** Source material **
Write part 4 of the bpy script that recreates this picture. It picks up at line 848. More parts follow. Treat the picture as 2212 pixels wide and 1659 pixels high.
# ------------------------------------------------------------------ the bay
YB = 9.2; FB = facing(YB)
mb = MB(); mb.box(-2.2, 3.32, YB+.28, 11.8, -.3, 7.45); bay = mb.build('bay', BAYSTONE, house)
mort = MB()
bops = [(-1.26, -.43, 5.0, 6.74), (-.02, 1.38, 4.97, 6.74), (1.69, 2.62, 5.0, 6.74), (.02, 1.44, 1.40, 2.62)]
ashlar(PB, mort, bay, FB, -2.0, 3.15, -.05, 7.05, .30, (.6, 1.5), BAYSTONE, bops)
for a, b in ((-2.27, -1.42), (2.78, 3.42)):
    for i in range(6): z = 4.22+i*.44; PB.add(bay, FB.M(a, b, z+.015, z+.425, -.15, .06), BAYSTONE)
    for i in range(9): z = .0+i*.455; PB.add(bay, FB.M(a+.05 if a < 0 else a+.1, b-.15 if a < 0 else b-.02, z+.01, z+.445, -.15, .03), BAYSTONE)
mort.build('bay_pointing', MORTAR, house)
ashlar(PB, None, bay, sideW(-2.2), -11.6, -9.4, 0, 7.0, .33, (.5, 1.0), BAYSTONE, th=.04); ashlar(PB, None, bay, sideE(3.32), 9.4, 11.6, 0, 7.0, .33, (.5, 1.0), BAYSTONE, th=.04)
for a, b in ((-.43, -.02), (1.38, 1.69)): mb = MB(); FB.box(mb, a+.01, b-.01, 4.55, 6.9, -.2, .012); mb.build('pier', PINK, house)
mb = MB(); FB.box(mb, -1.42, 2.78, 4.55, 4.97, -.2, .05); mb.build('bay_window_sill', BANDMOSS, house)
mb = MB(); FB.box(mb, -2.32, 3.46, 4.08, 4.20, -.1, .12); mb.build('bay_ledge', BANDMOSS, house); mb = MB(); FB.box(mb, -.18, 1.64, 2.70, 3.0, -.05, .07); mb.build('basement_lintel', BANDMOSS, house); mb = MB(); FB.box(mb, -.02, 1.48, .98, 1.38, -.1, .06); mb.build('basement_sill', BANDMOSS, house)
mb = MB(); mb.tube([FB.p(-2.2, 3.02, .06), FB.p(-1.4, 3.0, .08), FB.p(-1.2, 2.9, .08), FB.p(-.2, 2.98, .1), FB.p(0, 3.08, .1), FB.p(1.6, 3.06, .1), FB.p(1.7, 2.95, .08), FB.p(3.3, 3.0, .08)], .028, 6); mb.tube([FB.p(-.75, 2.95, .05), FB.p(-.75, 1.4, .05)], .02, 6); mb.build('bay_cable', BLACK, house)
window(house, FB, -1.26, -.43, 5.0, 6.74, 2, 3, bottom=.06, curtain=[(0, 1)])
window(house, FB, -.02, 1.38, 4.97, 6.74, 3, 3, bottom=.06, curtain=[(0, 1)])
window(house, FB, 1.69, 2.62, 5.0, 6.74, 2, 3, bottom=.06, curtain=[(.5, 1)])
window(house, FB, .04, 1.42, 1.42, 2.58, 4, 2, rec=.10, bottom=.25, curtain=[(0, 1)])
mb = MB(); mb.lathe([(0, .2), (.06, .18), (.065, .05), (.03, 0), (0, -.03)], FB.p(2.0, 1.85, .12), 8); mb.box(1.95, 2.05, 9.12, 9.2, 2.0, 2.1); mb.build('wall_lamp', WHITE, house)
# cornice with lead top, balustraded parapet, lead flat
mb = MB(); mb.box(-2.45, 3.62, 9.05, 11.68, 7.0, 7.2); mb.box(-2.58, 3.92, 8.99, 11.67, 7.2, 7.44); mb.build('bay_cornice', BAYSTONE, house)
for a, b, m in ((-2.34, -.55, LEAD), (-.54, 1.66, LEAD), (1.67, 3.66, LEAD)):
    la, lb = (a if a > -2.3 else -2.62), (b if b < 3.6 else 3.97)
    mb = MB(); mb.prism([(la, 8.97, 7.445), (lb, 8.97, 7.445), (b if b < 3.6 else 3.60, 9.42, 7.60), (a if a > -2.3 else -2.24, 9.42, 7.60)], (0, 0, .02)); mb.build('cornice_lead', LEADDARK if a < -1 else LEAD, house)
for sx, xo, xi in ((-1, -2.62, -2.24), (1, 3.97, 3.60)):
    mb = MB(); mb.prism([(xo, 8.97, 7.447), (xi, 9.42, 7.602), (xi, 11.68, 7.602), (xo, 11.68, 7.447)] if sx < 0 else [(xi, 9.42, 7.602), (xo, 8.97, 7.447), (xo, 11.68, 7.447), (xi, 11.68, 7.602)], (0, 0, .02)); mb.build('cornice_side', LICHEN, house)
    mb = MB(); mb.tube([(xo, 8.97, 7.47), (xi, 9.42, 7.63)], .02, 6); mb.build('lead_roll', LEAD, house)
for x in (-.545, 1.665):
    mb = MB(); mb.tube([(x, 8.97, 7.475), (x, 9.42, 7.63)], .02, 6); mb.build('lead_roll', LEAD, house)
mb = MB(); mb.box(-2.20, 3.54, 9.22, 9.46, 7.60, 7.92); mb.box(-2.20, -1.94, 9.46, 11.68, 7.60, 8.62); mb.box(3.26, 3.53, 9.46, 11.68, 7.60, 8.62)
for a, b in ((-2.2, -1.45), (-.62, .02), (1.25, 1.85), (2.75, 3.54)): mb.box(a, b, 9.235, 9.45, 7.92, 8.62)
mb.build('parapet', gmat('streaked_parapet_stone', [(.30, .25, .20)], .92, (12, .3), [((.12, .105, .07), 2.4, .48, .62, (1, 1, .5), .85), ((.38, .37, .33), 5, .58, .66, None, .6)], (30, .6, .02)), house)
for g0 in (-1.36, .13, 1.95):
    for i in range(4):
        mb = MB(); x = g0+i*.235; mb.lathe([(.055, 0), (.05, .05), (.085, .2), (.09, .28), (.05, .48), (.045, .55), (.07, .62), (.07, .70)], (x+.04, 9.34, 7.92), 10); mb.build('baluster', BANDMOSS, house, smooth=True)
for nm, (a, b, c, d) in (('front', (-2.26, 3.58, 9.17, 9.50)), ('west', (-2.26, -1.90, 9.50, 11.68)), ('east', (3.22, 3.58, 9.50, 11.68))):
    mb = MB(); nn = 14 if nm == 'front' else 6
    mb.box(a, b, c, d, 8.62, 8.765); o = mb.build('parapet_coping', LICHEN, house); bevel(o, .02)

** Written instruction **
Extract each line of the material exactly as it stands.

** Task result **
Write part 4 of the bpy script that recreates this picture. It picks up at line 848. More parts follow. Treat the picture as 2212 pixels wide and 1659 pixels high.
# ------------------------------------------------------------------ the bay
YB = 9.2; FB = facing(YB)
mb = MB(); mb.box(-2.2, 3.32, YB+.28, 11.8, -.3, 7.45); bay = mb.build('bay', BAYSTONE, house)
mort = MB()
bops = [(-1.26, -.43, 5.0, 6.74), (-.02, 1.38, 4.97, 6.74), (1.69, 2.62, 5.0, 6.74), (.02, 1.44, 1.40, 2.62)]
ashlar(PB, mort, bay, FB, -2.0, 3.15, -.05, 7.05, .30, (.6, 1.5), BAYSTONE, bops)
for a, b in ((-2.27, -1.42), (2.78, 3.42)):
    for i in range(6): z = 4.22+i*.44; PB.add(bay, FB.M(a, b, z+.015, z+.425, -.15, .06), BAYSTONE)
    for i in range(9): z = .0+i*.455; PB.add(bay, FB.M(a+.05 if a < 0 else a+.1, b-.15 if a < 0 else b-.02, z+.01, z+.445, -.15, .03), BAYSTONE)
mort.build('bay_pointing', MORTAR, house)
ashlar(PB, None, bay, sideW(-2.2), -11.6, -9.4, 0, 7.0, .33, (.5, 1.0), BAYSTONE, th=.04); ashlar(PB, None, bay, sideE(3.32), 9.4, 11.6, 0, 7.0, .33, (.5, 1.0), BAYSTONE, th=.04)
for a, b in ((-.43, -.02), (1.38, 1.69)): mb = MB(); FB.box(mb, a+.01, b-.01, 4.55, 6.9, -.2, .012); mb.build('pier', PINK, house)
mb = MB(); FB.box(mb, -1.42, 2.78, 4.55, 4.97, -.2, .05); mb.build('bay_window_sill', BANDMOSS, house)
mb = MB(); FB.box(mb, -2.32, 3.46, 4.08, 4.20, -.1, .12); mb.build('bay_ledge', BANDMOSS, house); mb = MB(); FB.box(mb, -.18, 1.64, 2.70, 3.0, -.05, .07); mb.build('basement_lintel', BANDMOSS, house); mb = MB(); FB.box(mb, -.02, 1.48, .98, 1.38, -.1, .06); mb.build('basement_sill', BANDMOSS, house)
mb = MB(); mb.tube([FB.p(-2.2, 3.02, .06), FB.p(-1.4, 3.0, .08), FB.p(-1.2, 2.9, .08), FB.p(-.2, 2.98, .1), FB.p(0, 3.08, .1), FB.p(1.6, 3.06, .1), FB.p(1.7, 2.95, .08), FB.p(3.3, 3.0, .08)], .028, 6); mb.tube([FB.p(-.75, 2.95, .05), FB.p(-.75, 1.4, .05)], .02, 6); mb.build('bay_cable', BLACK, house)
window(house, FB, -1.26, -.43, 5.0, 6.74, 2, 3, bottom=.06, curtain=[(0, 1)])
window(house, FB, -.02, 1.38, 4.97, 6.74, 3, 3, bottom=.06, curtain=[(0, 1)])
window(house, FB, 1.69, 2.62, 5.0, 6.74, 2, 3, bottom=.06, curtain=[(.5, 1)])
window(house, FB, .04, 1.42, 1.42, 2.58, 4, 2, rec=.10, bottom=.25, curtain=[(0, 1)])
mb = MB(); mb.lathe([(0, .2), (.06, .18), (.065, .05), (.03, 0), (0, -.03)], FB.p(2.0, 1.85, .12), 8); mb.box(1.95, 2.05, 9.12, 9.2, 2.0, 2.1); mb.build('wall_lamp', WHITE, house)
# cornice with lead top, balustraded parapet, lead flat
mb = MB(); mb.box(-2.45, 3.62, 9.05, 11.68, 7.0, 7.2); mb.box(-2.58, 3.92, 8.99, 11.67, 7.2, 7.44); mb.build('bay_cornice', BAYSTONE, house)
for a, b, m in ((-2.34, -.55, LEAD), (-.54, 1.66, LEAD), (1.67, 3.66, LEAD)):
    la, lb = (a if a > -2.3 else -2.62), (b if b < 3.6 else 3.97)
    mb = MB(); mb.prism([(la, 8.97, 7.445), (lb, 8.97, 7.445), (b if b < 3.6 else 3.60, 9.42, 7.60), (a if a > -2.3 else -2.24, 9.42, 7.60)], (0, 0, .02)); mb.build('cornice_lead', LEADDARK if a < -1 else LEAD, house)
for sx, xo, xi in ((-1, -2.62, -2.24), (1, 3.97, 3.60)):
    mb = MB(); mb.prism([(xo, 8.97, 7.447), (xi, 9.42, 7.602), (xi, 11.68, 7.602), (xo, 11.68, 7.447)] if sx < 0 else [(xi, 9.42, 7.602), (xo, 8.97, 7.447), (xo, 11.68, 7.447), (xi, 11.68, 7.602)], (0, 0, .02)); mb.build('cornice_side', LICHEN, house)
    mb = MB(); mb.tube([(xo, 8.97, 7.47), (xi, 9.42, 7.63)], .02, 6); mb.build('lead_roll', LEAD, house)
for x in (-.545, 1.665):
    mb = MB(); mb.tube([(x, 8.97, 7.475), (x, 9.42, 7.63)], .02, 6); mb.build('lead_roll', LEAD, house)
mb = MB(); mb.box(-2.20, 3.54, 9.22, 9.46, 7.60, 7.92); mb.box(-2.20, -1.94, 9.46, 11.68, 7.60, 8.62); mb.box(3.26, 3.53, 9.46, 11.68, 7.60, 8.62)
for a, b in ((-2.2, -1.45), (-.62, .02), (1.25, 1.85), (2.75, 3.54)): mb.box(a, b, 9.235, 9.45, 7.92, 8.62)
mb.build('parapet', gmat('streaked_parapet_stone', [(.30, .25, .20)], .92, (12, .3), [((.12, .105, .07), 2.4, .48, .62, (1, 1, .5), .85), ((.38, .37, .33), 5, .58, .66, None, .6)], (30, .6, .02)), house)
for g0 in (-1.36, .13, 1.95):
    for i in range(4):
        mb = MB(); x = g0+i*.235; mb.lathe([(.055, 0), (.05, .05), (.085, .2), (.09, .28), (.05, .48), (.045, .55), (.07, .62), (.07, .70)], (x+.04, 9.34, 7.92), 10); mb.build('baluster', BANDMOSS, house, smooth=True)
for nm, (a, b, c, d) in (('front', (-2.26, 3.58, 9.17, 9.50)), ('west', (-2.26, -1.90, 9.50, 11.68)), ('east', (3.22, 3.58, 9.50, 11.68))):
    mb = MB(); nn = 14 if nm == 'front' else 6
    mb.box(a, b, c, d, 8.62, 8.765); o = mb.build('parapet_coping', LICHEN, house); bevel(o, .02)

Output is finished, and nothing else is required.